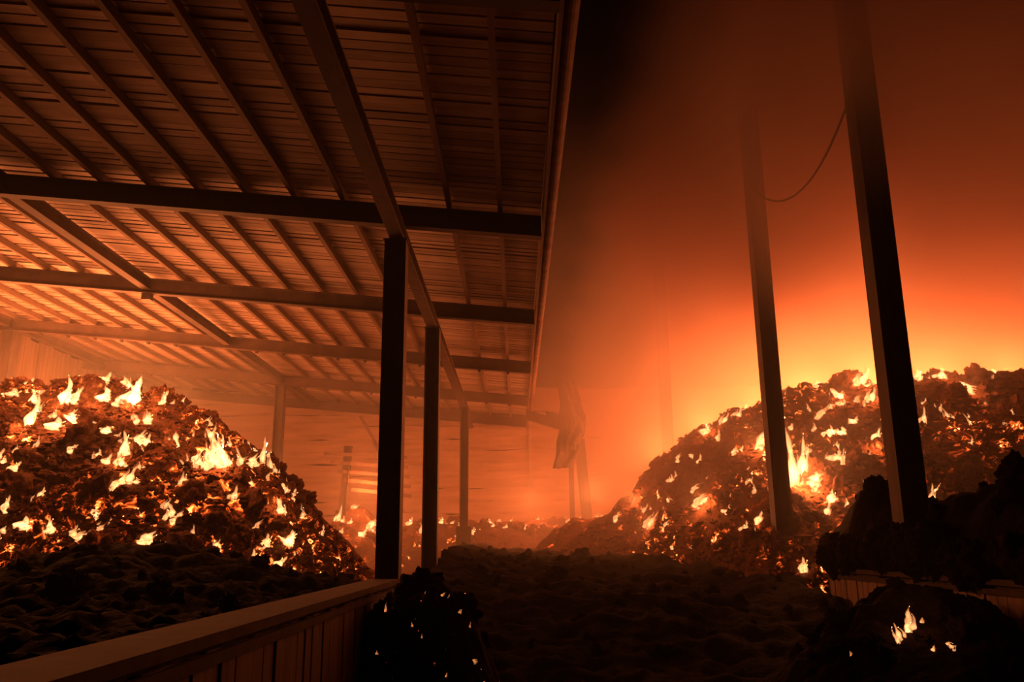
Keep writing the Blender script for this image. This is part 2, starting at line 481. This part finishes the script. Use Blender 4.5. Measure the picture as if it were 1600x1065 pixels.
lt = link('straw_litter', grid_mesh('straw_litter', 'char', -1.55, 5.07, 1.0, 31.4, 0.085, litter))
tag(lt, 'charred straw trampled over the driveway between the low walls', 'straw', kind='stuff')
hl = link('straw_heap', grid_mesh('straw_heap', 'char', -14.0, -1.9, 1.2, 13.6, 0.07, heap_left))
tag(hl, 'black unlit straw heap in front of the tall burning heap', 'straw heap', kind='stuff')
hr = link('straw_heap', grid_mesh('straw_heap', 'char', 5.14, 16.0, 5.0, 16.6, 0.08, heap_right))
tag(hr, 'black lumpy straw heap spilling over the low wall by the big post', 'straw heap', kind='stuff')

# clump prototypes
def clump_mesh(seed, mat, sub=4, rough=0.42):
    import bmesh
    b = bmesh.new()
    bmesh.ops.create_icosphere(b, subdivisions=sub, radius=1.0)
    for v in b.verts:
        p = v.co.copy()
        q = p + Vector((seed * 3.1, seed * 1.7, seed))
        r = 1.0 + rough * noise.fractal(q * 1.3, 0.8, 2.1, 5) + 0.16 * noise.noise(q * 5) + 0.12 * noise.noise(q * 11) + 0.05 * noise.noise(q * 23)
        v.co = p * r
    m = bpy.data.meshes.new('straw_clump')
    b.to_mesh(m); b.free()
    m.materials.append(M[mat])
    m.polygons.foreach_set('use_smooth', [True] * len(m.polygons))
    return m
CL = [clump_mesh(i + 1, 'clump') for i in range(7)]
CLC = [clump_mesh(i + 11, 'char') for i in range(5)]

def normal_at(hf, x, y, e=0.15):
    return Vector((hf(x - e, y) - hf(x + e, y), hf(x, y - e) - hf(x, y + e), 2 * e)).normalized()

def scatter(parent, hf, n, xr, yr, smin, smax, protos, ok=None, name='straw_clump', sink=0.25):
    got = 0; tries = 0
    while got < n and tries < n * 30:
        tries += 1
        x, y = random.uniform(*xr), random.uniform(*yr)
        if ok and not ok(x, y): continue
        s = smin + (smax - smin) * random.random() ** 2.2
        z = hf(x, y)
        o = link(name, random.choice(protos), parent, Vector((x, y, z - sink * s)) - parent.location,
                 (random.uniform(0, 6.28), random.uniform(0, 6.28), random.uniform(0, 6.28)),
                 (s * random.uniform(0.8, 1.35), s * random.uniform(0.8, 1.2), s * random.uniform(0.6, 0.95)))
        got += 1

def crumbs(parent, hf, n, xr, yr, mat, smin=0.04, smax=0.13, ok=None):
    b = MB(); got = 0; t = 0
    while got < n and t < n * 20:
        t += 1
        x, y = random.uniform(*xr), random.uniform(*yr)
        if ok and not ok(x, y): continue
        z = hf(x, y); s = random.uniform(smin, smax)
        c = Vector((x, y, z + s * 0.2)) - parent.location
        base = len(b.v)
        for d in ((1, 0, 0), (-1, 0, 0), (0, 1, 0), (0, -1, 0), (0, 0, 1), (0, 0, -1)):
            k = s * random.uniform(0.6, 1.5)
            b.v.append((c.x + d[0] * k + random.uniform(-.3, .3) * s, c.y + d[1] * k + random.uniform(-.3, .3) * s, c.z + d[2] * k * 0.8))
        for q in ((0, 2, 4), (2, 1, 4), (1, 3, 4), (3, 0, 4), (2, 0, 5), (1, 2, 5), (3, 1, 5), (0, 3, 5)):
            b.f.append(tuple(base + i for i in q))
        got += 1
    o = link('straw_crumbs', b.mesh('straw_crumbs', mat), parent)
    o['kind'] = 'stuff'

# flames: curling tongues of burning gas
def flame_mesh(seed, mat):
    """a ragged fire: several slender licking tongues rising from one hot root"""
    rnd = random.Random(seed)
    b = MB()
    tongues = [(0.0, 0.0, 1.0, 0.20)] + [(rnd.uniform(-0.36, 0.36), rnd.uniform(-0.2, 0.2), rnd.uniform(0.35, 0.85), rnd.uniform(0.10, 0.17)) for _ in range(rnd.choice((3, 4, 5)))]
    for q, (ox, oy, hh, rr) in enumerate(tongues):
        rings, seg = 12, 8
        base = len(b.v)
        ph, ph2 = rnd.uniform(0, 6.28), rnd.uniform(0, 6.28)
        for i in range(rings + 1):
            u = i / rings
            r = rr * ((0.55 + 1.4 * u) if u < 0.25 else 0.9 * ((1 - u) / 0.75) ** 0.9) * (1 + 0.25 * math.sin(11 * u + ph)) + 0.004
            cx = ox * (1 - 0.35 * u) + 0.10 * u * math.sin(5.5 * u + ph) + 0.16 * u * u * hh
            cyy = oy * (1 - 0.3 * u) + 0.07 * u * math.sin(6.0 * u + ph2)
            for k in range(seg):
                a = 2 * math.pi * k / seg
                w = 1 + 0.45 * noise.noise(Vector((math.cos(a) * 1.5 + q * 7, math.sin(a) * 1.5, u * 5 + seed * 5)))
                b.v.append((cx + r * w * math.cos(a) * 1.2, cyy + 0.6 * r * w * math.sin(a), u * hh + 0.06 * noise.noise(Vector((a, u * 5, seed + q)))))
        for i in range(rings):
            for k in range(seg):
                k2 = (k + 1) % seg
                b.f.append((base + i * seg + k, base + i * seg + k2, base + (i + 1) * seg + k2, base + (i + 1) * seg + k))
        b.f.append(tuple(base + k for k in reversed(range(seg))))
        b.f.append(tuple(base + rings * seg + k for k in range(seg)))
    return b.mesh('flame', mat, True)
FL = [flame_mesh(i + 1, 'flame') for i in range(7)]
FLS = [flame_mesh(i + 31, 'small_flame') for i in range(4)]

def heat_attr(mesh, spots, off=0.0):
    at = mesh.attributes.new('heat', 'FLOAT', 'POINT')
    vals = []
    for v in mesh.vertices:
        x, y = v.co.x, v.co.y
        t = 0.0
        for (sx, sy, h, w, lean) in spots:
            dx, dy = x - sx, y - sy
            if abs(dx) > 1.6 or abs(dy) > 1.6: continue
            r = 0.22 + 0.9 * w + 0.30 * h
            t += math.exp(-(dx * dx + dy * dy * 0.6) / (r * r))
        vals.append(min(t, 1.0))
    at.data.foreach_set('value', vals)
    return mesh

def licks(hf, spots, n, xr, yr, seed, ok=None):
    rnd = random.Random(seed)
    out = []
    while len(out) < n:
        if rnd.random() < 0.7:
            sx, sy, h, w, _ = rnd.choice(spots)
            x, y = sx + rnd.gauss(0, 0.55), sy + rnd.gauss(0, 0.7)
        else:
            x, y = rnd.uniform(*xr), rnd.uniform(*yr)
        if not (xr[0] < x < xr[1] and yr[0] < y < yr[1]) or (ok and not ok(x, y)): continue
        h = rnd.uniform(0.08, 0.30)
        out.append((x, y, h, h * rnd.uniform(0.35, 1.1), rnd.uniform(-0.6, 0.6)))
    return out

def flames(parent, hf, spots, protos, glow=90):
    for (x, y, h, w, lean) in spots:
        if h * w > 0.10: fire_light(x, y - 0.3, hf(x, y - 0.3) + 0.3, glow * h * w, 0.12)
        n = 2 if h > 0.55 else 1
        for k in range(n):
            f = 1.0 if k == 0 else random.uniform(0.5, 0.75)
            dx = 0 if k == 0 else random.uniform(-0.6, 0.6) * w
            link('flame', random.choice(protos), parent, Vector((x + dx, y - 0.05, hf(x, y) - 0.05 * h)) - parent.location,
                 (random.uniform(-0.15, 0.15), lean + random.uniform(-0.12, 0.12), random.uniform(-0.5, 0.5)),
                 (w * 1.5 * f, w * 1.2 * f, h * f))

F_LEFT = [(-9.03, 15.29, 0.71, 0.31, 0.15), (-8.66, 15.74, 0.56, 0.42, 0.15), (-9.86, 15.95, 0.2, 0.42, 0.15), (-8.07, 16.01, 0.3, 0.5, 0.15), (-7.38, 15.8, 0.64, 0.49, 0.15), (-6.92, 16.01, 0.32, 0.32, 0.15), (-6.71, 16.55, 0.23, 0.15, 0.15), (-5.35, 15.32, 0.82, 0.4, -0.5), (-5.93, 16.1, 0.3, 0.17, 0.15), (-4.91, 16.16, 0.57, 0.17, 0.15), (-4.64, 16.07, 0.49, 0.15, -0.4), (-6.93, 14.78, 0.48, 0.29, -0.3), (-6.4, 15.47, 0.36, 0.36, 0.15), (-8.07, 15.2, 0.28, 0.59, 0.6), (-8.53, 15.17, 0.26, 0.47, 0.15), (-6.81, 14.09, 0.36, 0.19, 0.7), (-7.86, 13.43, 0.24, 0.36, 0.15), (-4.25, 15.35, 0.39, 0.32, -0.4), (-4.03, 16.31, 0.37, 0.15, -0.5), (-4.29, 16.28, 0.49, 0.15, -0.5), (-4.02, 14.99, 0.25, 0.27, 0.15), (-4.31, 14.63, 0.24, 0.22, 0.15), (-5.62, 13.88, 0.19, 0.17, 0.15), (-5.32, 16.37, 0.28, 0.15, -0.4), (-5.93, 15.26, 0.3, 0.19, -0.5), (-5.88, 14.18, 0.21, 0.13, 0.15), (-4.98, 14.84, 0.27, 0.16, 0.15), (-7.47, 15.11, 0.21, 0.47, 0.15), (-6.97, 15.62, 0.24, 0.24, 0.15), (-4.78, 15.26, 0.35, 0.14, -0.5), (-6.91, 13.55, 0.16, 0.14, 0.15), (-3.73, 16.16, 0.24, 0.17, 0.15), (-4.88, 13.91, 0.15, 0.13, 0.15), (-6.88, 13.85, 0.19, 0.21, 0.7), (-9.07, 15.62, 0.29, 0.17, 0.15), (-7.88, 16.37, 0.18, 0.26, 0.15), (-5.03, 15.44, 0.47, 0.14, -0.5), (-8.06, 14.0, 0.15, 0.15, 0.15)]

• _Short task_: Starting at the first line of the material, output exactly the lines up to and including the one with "tag(hr, 'black lumpy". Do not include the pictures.

• _Solved problem_:
Keep writing the Blender script for this image. This is part 2, starting at line 481. This part finishes the script. Use Blender 4.5. Measure the picture as if it were 1600x1065 pixels.
lt = link('straw_litter', grid_mesh('straw_litter', 'char', -1.55, 5.07, 1.0, 31.4, 0.085, litter))
tag(lt, 'charred straw trampled over the driveway between the low walls', 'straw', kind='stuff')
hl = link('straw_heap', grid_mesh('straw_heap', 'char', -14.0, -1.9, 1.2, 13.6, 0.07, heap_left))
tag(hl, 'black unlit straw heap in front of the tall burning heap', 'straw heap', kind='stuff')
hr = link('straw_heap', grid_mesh('straw_heap', 'char', 5.14, 16.0, 5.0, 16.6, 0.08, heap_right))
tag(hr, 'black lumpy straw heap spilling over the low wall by the big post', 'straw heap', kind='stuff')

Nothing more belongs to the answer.